--- Given material ---

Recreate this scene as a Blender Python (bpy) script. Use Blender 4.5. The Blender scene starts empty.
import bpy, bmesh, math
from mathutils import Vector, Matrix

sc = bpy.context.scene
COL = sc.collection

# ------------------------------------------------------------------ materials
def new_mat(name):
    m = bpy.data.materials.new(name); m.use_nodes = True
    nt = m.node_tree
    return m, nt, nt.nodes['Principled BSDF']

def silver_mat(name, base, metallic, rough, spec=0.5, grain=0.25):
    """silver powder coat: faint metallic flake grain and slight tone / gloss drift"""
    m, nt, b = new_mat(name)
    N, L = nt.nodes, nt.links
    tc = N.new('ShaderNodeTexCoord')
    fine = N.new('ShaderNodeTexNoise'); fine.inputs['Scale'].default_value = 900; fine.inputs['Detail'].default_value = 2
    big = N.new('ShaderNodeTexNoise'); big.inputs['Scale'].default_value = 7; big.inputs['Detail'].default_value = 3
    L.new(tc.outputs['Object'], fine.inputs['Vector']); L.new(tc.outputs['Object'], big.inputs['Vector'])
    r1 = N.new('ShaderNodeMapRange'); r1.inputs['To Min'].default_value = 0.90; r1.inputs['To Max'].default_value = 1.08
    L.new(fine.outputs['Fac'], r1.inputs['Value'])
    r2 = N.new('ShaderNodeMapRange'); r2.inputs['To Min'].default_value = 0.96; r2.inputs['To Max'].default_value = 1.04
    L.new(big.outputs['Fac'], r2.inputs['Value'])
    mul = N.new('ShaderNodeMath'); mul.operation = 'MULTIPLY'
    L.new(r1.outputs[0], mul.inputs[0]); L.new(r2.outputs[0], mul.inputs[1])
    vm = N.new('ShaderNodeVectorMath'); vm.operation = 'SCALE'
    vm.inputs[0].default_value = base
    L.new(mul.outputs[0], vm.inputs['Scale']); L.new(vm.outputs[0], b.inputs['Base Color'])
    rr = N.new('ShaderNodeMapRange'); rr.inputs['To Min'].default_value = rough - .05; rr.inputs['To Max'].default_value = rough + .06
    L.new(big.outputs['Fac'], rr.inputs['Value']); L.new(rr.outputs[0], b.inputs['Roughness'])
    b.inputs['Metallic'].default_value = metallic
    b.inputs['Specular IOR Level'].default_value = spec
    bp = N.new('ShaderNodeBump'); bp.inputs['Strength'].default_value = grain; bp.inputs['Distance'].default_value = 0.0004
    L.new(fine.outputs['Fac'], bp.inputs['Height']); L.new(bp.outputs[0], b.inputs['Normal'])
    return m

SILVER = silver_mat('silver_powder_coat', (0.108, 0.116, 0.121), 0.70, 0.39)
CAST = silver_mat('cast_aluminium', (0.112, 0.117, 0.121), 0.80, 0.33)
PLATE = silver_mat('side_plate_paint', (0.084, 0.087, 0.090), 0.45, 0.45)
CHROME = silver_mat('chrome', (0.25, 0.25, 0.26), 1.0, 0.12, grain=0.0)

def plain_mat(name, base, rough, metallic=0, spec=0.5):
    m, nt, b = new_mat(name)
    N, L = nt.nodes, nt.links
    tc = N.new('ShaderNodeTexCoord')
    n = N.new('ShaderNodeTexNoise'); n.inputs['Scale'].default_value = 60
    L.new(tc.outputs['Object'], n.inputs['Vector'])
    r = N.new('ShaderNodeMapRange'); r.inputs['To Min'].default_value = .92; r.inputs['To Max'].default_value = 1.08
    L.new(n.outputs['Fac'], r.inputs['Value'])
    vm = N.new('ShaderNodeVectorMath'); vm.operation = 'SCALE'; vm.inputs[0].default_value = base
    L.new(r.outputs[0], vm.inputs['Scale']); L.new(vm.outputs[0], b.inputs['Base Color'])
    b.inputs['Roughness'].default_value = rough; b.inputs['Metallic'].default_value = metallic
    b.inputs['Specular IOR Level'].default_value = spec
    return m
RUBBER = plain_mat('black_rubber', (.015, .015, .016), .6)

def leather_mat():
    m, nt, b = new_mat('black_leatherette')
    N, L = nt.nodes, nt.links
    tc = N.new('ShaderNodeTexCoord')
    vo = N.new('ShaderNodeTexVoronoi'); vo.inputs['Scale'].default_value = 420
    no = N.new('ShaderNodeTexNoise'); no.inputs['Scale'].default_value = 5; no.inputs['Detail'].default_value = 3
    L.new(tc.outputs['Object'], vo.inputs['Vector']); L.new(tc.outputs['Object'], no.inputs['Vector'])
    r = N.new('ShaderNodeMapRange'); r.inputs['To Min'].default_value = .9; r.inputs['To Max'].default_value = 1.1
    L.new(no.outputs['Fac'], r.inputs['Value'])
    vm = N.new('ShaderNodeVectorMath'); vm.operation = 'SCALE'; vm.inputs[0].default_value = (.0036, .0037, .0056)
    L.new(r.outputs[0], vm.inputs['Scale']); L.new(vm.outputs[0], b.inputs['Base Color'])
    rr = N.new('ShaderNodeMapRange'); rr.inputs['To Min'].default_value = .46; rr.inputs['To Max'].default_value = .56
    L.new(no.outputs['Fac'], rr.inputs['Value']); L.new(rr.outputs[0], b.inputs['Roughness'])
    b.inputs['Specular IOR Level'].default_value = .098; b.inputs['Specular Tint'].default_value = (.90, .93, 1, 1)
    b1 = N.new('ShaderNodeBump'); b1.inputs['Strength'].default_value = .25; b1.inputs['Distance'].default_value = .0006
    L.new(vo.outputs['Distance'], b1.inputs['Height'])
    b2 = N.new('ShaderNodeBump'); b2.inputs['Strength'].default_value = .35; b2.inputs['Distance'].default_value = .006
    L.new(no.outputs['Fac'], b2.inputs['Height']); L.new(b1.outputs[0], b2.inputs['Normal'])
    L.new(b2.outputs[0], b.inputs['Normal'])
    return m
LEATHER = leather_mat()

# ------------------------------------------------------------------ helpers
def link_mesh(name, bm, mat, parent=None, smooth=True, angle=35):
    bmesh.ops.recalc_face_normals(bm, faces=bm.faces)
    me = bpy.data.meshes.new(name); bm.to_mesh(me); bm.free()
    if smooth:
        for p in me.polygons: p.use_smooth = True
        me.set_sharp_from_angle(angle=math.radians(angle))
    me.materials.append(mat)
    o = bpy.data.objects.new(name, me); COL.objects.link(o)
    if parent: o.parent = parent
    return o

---

**Exercise instructions**
Each line from the start of the listing above through the line containing "return m, nt, nt.nodes['Principled BSDF']" should be copied exactly, please, with no other lines added.

**Solved exercise**
Recreate this scene as a Blender Python (bpy) script. Use Blender 4.5. The Blender scene starts empty.
import bpy, bmesh, math
from mathutils import Vector, Matrix

sc = bpy.context.scene
COL = sc.collection

# ------------------------------------------------------------------ materials
def new_mat(name):
    m = bpy.data.materials.new(name); m.use_nodes = True
    nt = m.node_tree
    return m, nt, nt.nodes['Principled BSDF']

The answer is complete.